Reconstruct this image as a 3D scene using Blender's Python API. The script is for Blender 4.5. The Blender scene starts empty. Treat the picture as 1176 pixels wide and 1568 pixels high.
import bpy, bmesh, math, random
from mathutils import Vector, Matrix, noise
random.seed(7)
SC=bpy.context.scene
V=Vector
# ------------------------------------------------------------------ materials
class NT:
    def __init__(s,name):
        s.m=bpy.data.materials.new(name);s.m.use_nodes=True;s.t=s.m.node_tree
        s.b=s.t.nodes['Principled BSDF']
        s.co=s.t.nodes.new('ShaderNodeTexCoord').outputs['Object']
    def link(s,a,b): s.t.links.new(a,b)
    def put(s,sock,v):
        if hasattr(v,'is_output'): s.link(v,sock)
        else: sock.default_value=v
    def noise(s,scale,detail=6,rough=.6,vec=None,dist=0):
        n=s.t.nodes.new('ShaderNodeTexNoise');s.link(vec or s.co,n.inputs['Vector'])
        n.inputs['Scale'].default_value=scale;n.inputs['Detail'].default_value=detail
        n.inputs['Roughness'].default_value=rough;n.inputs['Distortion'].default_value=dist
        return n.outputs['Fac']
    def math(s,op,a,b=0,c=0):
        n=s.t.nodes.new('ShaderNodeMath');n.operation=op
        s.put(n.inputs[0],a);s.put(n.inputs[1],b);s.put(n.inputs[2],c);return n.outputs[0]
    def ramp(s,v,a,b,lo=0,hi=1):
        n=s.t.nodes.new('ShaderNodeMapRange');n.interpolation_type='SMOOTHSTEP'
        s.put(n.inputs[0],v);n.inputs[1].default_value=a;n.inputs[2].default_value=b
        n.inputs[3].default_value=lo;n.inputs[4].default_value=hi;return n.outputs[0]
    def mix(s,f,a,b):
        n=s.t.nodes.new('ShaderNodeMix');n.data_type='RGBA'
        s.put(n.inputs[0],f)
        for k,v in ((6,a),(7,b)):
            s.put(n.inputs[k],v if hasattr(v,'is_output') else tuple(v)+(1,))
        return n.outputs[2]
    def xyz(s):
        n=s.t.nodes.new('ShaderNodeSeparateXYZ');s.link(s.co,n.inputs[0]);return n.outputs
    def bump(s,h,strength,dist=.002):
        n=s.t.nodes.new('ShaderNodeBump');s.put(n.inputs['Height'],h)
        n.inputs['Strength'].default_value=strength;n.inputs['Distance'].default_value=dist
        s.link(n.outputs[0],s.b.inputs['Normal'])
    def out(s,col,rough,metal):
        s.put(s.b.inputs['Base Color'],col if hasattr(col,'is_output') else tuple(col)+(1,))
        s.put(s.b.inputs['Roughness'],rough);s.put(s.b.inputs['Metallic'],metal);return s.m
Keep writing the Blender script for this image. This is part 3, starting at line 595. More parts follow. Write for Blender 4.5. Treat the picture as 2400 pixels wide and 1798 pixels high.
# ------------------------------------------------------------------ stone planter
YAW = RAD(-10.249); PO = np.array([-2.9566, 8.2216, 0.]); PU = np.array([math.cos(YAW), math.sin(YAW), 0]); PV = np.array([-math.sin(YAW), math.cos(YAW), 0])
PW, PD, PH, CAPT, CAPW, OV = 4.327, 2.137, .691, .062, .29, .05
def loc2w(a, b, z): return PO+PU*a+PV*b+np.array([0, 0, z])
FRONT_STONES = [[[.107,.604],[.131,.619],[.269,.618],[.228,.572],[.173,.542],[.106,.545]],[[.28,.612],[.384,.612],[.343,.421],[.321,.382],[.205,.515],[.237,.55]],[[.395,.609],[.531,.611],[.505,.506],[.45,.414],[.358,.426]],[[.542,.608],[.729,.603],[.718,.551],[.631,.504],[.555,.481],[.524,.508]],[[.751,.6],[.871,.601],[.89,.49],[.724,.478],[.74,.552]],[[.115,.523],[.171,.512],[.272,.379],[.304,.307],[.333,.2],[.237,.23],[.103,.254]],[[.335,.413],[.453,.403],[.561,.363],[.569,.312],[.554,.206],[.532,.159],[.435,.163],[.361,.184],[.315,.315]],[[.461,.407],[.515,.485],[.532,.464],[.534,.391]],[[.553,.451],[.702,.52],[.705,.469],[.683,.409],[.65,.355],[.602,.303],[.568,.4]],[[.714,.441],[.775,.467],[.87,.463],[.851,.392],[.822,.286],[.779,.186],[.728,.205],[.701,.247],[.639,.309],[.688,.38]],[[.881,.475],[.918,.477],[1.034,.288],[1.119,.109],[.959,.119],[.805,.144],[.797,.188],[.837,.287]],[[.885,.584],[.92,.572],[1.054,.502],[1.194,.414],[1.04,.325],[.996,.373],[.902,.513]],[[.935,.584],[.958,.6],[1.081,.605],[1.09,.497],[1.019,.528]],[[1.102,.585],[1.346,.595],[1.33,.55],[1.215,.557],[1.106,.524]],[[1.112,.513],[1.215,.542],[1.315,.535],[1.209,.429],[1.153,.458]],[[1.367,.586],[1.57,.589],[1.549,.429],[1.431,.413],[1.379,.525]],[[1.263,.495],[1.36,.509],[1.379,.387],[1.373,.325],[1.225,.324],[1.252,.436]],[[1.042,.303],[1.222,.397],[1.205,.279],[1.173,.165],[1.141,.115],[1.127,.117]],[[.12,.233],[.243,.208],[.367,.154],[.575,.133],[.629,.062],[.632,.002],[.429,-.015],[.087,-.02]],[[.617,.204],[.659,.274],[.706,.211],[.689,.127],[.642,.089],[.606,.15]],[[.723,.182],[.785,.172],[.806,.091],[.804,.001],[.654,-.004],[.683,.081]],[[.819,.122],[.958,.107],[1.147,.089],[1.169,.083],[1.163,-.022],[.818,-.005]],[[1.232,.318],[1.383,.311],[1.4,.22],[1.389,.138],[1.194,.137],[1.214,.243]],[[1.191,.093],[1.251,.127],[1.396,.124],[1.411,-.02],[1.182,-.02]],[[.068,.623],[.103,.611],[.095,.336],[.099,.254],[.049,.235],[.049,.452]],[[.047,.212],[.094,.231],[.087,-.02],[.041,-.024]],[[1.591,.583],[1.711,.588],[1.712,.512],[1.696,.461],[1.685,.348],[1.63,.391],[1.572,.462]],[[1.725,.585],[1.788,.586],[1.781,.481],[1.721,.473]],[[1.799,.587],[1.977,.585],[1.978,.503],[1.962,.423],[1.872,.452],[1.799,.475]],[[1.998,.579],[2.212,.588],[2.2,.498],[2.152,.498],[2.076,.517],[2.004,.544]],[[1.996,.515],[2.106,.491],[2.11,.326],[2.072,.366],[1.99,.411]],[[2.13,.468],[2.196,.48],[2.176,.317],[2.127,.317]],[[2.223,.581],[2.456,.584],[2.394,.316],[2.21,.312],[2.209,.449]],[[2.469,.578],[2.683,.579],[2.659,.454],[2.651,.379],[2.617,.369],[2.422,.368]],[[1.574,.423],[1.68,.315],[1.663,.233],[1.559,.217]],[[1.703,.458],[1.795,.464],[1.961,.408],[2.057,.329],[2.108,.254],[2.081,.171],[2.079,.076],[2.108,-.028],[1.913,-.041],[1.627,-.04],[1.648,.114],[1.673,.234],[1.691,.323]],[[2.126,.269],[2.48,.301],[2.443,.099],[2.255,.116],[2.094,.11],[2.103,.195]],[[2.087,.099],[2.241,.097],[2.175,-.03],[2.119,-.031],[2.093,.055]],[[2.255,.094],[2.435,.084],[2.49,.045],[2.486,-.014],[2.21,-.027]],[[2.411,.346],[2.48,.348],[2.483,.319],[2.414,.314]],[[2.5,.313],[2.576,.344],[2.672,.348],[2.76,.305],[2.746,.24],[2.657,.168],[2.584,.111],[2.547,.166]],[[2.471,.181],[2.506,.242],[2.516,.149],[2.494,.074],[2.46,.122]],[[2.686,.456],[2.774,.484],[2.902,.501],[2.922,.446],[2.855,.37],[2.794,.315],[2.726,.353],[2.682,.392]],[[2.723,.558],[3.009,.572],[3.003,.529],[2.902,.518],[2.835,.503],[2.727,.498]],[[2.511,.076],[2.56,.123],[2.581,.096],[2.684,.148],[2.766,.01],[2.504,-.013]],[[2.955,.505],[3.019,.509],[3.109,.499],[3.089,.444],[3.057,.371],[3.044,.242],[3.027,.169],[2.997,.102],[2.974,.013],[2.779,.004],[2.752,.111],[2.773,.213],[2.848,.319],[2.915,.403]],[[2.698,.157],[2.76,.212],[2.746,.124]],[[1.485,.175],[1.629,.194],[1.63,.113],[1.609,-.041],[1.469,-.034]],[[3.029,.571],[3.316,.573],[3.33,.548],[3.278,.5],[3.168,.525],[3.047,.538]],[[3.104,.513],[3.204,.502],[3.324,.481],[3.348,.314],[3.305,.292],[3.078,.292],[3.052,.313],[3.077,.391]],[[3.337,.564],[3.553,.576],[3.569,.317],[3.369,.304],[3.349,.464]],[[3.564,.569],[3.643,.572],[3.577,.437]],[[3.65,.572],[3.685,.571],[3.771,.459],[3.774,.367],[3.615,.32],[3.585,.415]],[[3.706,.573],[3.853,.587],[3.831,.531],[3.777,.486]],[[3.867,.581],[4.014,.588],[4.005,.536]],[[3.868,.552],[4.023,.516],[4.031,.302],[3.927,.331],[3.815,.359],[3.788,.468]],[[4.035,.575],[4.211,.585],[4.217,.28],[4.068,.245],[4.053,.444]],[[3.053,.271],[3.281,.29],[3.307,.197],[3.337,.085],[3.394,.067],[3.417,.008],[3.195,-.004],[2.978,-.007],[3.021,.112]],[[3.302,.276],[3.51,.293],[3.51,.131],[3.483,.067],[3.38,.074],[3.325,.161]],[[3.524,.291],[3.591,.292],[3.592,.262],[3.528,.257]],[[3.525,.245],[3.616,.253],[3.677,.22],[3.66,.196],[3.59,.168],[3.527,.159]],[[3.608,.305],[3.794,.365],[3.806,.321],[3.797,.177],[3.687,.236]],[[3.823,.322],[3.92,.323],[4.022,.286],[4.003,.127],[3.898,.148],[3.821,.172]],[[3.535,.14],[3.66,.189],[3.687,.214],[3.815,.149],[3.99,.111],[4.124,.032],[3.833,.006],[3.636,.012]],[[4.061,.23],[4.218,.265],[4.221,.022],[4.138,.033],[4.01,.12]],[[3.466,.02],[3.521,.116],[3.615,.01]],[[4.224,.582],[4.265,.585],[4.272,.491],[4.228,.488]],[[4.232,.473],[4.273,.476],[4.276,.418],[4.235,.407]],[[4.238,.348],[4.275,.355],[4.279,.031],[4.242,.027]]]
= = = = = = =
Show all lines from the data above in which the word "wide" appears.

ANSWER TO THE PROBLEM
Reconstruct this image as a 3D scene using Blender's Python API. The script is for Blender 4.5. The Blender scene starts empty. Treat the picture as 1176 pixels wide and 1568 pixels high.
Keep writing the Blender script for this image. This is part 3, starting at line 595. More parts follow. Write for Blender 4.5. Treat the picture as 2400 pixels wide and 1798 pixels high.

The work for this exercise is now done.